Но согласно автобиографии место рождения — дом в Лебяжьем, в двух шагах от Кремля, река — по прозванию Москва, на другом её берегу — строящийся дом, будущий знаменитый Дом на набережной…

Где ж ты всё-таки родился?

«Я на детство гляну строго и увижу наяву каменистую дорогу из Чернигова в Москву».

Откуда Чернигов? Это «наяву» или сон? Если сон, то ради чего увиден? Ради сполохов, отполыхавших вокруг колыбели? «И на насыпях патроны, заржавевшие в песках, и лихие эскадроны, и знамена на древках». Мотив, вообще характерный для всего этого поколения, «опоздавшего» к Гражданской. И всё таки речь о фактах: кто родился в Москве, кто в Чернигове?

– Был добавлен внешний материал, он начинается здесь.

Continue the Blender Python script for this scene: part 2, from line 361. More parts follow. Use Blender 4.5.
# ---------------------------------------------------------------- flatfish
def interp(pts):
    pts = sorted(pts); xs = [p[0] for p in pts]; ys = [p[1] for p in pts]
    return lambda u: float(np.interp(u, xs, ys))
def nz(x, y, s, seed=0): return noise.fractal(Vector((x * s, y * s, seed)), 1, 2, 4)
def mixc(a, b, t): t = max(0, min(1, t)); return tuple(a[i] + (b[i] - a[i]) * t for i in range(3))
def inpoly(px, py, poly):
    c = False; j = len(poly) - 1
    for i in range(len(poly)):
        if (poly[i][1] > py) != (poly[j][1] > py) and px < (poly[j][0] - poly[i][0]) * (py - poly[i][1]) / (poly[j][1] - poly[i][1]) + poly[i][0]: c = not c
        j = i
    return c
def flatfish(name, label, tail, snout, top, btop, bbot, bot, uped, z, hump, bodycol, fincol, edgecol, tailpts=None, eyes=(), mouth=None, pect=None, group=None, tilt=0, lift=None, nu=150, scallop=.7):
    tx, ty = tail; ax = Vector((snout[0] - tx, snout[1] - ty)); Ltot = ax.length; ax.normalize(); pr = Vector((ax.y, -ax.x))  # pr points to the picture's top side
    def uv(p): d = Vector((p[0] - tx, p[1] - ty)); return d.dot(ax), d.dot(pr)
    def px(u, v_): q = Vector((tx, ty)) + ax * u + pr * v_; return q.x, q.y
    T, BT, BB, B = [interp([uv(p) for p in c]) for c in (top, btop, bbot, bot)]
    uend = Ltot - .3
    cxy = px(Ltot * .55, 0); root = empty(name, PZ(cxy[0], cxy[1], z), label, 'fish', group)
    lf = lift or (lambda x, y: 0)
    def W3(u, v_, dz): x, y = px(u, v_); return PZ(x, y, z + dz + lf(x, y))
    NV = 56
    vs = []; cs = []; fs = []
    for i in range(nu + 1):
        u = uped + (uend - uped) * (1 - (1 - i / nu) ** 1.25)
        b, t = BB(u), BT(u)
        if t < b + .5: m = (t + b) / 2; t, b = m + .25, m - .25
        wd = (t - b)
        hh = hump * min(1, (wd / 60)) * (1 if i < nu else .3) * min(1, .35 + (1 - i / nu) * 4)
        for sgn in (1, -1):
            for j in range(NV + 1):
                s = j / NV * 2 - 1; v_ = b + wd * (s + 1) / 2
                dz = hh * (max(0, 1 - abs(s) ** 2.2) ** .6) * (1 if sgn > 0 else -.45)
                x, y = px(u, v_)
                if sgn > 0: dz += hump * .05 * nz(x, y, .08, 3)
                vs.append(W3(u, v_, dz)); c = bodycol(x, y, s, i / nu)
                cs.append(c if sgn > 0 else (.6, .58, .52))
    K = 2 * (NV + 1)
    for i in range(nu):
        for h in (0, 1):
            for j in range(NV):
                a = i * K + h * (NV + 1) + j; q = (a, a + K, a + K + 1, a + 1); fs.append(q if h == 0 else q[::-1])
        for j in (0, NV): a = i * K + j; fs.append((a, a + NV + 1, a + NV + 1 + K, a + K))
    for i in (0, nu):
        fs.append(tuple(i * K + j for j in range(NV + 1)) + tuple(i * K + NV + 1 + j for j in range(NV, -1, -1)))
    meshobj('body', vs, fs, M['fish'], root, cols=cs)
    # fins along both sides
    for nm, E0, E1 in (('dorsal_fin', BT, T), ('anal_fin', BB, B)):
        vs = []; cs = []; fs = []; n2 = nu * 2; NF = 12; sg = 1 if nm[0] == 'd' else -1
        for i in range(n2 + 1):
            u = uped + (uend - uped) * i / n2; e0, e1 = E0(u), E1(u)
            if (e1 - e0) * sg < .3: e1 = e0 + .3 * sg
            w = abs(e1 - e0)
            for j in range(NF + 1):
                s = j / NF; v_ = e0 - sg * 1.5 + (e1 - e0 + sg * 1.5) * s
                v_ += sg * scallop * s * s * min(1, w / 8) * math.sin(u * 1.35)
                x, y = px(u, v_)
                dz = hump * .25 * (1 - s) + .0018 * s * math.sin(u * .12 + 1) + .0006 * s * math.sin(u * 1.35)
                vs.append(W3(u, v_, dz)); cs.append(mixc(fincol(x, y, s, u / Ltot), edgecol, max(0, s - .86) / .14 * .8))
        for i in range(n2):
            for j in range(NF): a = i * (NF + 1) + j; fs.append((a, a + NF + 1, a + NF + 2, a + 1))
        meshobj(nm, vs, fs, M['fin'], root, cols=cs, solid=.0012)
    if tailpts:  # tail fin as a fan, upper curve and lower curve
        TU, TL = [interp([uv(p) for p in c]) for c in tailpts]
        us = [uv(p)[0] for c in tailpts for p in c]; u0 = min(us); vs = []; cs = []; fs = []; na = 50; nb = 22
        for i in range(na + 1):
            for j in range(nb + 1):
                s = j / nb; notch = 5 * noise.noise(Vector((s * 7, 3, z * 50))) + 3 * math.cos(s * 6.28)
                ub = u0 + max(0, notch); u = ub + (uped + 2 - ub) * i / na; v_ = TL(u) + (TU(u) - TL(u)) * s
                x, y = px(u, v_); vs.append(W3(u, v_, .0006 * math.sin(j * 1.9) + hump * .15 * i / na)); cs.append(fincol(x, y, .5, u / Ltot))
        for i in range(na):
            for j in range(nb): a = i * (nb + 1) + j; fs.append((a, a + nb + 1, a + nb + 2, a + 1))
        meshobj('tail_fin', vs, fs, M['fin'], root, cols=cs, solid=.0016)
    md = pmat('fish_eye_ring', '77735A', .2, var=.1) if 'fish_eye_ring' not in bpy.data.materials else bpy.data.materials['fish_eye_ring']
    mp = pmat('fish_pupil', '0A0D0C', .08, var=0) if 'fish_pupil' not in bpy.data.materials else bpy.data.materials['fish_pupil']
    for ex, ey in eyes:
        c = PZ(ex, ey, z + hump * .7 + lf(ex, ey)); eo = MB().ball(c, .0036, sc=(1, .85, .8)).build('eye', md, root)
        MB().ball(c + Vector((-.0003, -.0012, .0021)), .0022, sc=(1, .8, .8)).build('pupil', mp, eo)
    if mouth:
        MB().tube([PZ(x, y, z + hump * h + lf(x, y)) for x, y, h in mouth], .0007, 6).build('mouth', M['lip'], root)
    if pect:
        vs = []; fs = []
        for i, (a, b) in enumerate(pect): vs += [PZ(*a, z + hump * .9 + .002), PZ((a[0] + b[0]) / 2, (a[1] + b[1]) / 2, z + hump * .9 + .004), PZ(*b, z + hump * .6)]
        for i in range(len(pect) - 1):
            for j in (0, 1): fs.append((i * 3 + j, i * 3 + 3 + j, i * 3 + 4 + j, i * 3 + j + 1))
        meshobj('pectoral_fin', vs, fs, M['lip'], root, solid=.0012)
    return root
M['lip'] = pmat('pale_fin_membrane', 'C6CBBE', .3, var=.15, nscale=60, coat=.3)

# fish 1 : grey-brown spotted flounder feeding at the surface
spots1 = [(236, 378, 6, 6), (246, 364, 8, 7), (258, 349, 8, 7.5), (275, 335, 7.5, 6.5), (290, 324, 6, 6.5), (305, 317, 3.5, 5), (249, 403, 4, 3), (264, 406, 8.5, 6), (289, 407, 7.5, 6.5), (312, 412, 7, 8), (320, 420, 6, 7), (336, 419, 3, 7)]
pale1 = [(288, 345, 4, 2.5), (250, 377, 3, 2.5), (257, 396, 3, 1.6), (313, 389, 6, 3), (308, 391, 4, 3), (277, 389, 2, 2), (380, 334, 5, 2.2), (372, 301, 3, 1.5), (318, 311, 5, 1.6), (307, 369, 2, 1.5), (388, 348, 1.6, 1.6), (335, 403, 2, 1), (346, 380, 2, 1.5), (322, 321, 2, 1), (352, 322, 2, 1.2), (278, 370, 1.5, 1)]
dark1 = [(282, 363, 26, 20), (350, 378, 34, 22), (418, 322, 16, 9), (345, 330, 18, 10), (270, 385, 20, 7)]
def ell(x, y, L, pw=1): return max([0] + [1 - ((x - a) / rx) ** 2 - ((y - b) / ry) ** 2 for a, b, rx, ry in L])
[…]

К середине стихотворения соображаешь, что слово «Товарищ» неспроста стоит в заглавии, а к концу автор в скобках раскрывает секрет: «О себе писать не смею, не про то и речь веду. Просто-напросто имею я товарища в виду».

Главное признание: «о себе писать не смею». Главный секрет: сам факт двоения контуров. Это ведь на всю поэтическую жизнь: то ли я, то ли он… Alterego. Я — «лежу в пристрелянном кювете», а он в это время живет моей жизнью: «с мороза входит в тёплый дом… подымается в квартиру… зажигает свет…» Его жизнь — «мой далёкий отсвет». Он — «мой двойник».

Это двоение — сквозная черта поэтического мира, вплоть до того, что «над блиндажами Сталинграда, оглушая взорванный квартал, пролетел двойник того снаряда, что над Петроградом грохотал».

Если подлинная душевная биография поэта фиксируется не в анкетах, а в стихах, то это двоение и надо принять как непреложную ценность. Душа прячется за ложными силуэтами. Такое ощущение, что она всё время под обстрелом. Она должна маскироваться. Демонстрировать ложные позиции. Передислоцироваться.

Тут можно предположить психологическое объяснение.

«Мальчик жил на окраине города Колпино, фантазер и мечтатель. Его называли лгунишкой». Это — очередной двойник. Настоящий лирический герой — тоже мальчик — жил в самом центре Москвы, со школьной скамьи пошел воевать и теперь лежит под Колпином в пристрелянном кювете. Но право говорить он даёт не столько себе, сколько тому фантазирующему мальчику. Хитрецу. Притворе. Лгунишке.